Best answer by Peter BENSCH

As long as you operate the GPIO as a digital input and switch off its pull-up and pull-down, it can process 5V signals.

Does it answer your question?

Regards

/Peter

4 replies

Peter BENSCH
Peter BENSCHBest answer
Technical Moderator
February 16, 2022

As long as you operate the GPIO as a digital input and switch off its pull-up and pull-down, it can process 5V signals.

Does it answer your question?

Regards

/Peter

In order to give better visibility on the answered topics, please click on Accept as Solution on the reply which solved your issue or answered your question.
Visitor II
September 27, 2023

I am totally confused. According to DS5792 Rev 13, page 89, note 1:

FT = Five-volt tolerant. In order to sustain a voltage higher than VDD+0.3 the internal pull-up/pull-down resistors must be disabled.

This is opposite to what you said.

Visitor II
September 27, 2023

Sorry, you were right by "switch off", which means disable.

TDK
February 16, 2022

The chip needs to be powered in order to be 5V tolerant, but if you can guarantee the chip won't see 5V unless it's powered, there are no issues.

"If you feel a post has answered your question, please click ""Accept as Solution""."
Nicholas Yunker_2
Senior
February 16, 2022

Yes, this answers my question. I am not using any internal pull up or pull down resistor on this pin.

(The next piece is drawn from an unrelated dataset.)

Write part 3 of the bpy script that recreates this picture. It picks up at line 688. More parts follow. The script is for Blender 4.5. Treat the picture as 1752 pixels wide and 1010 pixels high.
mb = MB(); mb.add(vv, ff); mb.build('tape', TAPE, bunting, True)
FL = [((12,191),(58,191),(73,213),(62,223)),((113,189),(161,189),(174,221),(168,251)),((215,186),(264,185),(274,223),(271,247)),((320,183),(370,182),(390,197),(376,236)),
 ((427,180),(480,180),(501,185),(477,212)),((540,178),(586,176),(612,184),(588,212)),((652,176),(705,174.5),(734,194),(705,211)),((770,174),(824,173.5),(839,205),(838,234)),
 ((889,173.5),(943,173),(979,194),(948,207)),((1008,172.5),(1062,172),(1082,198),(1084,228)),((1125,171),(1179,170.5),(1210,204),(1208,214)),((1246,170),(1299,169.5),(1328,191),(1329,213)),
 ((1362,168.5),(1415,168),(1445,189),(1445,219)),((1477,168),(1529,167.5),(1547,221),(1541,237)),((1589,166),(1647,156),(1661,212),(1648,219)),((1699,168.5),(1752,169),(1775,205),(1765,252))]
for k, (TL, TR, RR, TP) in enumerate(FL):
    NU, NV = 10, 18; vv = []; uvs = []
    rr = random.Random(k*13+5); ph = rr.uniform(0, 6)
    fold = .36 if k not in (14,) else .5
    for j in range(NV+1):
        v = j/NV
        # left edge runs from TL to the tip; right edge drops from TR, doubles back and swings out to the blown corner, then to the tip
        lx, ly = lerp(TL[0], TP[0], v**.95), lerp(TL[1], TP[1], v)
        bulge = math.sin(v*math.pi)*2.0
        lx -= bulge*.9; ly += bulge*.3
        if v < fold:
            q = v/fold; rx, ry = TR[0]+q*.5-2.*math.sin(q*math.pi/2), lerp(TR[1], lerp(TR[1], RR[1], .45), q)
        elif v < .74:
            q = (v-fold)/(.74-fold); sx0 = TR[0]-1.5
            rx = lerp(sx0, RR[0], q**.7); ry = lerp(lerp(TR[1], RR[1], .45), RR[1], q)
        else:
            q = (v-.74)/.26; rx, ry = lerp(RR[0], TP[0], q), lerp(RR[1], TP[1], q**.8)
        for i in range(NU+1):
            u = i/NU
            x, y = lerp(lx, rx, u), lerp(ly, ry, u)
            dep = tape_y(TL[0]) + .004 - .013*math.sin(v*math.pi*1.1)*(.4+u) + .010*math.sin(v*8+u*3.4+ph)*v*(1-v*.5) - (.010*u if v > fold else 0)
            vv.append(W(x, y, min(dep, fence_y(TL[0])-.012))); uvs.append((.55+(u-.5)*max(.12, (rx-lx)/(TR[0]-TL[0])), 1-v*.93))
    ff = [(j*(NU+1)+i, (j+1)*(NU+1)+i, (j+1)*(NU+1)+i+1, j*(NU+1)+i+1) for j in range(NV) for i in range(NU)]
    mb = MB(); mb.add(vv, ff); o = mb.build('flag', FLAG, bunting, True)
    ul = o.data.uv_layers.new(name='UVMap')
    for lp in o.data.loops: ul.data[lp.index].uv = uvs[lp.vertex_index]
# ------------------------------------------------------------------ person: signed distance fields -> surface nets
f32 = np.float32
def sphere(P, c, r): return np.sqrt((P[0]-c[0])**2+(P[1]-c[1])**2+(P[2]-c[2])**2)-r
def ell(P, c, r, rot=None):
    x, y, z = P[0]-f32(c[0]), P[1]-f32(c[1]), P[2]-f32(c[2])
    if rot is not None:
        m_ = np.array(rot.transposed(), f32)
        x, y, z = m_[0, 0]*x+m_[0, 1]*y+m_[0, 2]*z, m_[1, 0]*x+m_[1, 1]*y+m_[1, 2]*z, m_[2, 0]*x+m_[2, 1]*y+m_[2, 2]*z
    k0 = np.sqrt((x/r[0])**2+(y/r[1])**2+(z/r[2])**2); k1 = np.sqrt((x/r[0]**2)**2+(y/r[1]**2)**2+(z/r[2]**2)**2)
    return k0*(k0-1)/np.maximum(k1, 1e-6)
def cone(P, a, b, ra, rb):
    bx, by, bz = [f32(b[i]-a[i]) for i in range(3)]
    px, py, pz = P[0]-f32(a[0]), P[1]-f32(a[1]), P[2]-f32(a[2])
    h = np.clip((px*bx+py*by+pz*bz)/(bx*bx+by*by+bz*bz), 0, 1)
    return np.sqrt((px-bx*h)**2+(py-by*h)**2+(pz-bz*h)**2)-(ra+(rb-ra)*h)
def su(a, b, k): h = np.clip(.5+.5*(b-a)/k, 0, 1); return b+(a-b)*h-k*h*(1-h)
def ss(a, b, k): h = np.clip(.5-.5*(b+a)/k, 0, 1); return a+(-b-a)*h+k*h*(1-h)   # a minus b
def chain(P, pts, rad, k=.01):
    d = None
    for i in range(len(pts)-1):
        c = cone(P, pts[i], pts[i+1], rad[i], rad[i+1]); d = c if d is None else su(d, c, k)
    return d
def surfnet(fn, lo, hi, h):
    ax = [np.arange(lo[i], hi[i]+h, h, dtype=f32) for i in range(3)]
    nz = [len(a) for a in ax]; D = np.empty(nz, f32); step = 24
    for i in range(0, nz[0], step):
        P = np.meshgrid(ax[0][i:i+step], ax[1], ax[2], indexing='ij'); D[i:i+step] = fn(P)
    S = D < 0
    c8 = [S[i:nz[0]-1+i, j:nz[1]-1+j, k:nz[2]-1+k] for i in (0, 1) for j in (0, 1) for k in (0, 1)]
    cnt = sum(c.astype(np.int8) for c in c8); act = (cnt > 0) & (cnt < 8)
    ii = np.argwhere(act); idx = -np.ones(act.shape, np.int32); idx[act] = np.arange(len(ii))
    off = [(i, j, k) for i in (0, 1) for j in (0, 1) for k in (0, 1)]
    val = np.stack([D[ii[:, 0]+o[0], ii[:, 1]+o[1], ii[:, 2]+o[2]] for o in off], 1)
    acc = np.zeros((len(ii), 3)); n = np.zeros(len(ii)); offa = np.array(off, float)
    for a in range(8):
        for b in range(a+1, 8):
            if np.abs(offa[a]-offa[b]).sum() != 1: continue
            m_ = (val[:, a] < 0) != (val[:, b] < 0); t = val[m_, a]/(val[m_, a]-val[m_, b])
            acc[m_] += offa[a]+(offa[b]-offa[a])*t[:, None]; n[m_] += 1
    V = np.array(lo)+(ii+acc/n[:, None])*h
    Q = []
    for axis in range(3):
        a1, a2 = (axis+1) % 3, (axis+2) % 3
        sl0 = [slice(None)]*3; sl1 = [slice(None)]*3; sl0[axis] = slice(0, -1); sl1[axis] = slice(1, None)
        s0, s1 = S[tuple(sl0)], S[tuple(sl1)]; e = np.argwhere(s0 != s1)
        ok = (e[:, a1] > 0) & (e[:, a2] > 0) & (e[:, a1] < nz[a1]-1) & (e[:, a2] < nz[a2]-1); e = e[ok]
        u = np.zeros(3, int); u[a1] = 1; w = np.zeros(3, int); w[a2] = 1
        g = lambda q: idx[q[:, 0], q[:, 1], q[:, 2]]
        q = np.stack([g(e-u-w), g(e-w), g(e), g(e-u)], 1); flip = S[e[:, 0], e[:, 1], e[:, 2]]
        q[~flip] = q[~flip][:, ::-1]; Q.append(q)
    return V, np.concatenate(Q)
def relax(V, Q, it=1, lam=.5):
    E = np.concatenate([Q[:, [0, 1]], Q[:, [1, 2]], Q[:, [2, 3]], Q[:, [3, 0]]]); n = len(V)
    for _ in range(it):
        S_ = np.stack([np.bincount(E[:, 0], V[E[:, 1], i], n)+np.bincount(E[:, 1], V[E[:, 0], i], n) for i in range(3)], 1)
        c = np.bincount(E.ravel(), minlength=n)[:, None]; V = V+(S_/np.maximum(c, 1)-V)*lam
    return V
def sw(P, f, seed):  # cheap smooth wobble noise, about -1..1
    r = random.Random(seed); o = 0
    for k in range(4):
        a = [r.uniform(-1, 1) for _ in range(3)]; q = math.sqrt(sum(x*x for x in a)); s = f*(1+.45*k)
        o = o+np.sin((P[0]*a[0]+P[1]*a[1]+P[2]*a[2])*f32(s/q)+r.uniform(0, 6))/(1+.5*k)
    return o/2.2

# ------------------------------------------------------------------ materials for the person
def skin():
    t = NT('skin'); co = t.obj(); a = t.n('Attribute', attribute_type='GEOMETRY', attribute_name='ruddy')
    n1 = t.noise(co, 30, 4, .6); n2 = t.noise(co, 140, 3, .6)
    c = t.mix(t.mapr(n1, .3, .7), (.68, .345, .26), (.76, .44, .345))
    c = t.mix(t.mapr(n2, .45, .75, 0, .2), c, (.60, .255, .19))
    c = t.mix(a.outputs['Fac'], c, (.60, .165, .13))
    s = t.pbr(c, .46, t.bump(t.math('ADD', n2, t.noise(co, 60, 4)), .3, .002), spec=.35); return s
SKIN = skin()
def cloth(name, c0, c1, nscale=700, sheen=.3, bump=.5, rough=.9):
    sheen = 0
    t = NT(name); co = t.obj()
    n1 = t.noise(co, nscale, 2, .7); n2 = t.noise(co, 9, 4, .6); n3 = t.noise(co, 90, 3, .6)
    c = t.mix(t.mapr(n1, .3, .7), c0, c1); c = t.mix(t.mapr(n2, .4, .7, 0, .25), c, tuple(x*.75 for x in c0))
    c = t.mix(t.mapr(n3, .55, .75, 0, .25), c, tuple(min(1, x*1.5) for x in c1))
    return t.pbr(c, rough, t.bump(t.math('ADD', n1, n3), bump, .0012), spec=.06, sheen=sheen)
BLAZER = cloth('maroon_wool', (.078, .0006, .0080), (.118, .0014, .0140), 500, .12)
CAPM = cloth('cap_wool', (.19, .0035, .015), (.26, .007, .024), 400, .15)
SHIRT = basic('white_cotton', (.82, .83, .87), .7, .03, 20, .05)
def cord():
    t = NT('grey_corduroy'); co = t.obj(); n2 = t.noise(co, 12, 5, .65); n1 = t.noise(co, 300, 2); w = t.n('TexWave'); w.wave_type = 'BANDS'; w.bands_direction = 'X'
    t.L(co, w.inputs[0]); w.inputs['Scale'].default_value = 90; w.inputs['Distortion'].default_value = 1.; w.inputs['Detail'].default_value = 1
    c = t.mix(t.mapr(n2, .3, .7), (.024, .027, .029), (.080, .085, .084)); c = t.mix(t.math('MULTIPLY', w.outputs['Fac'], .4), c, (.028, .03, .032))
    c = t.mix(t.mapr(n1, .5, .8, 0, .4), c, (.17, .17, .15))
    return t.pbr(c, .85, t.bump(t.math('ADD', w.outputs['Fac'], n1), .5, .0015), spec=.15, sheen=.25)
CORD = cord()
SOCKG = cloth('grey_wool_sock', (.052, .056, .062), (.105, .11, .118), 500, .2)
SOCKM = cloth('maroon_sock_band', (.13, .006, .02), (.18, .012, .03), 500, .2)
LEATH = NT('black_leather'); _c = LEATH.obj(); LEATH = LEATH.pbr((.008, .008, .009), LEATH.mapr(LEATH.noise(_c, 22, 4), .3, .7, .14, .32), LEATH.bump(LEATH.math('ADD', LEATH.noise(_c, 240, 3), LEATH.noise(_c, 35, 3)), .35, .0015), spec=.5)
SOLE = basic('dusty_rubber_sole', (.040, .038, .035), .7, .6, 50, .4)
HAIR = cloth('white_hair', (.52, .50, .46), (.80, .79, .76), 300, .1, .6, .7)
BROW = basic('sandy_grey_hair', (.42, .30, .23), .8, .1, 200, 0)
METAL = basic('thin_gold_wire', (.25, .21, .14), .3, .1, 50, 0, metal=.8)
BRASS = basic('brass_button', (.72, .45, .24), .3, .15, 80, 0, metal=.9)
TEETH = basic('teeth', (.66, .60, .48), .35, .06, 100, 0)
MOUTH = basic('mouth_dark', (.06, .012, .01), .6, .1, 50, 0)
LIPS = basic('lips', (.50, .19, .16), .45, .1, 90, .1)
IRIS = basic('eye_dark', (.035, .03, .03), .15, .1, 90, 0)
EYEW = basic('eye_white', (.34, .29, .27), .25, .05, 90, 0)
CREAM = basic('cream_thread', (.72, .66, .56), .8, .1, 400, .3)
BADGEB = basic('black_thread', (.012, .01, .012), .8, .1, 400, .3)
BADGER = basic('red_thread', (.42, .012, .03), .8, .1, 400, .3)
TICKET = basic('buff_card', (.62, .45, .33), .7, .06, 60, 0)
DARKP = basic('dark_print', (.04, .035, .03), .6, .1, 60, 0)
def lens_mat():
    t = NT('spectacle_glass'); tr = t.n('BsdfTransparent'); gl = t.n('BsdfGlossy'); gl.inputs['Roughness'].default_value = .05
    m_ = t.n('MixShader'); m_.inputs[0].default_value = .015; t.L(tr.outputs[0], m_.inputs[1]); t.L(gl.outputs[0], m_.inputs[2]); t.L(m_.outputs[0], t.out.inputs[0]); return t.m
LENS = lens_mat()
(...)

It is only being setup as a GPIO Input in external interrupt mode:

0693W00000JQ4AmQAL.png0693W00000JQ4AhQAL.png

Nicholas Yunker_2
Senior
February 16, 2022

the 5V signal won't damage the MCU over time?

Peter BENSCH
Technical Moderator
February 16, 2022

No.

In order to give better visibility on the answered topics, please click on Accept as Solution on the reply which solved your issue or answered your question.
Uwe Bonnes
Chief
February 16, 2022

As long as the device is powered while 5 V applies!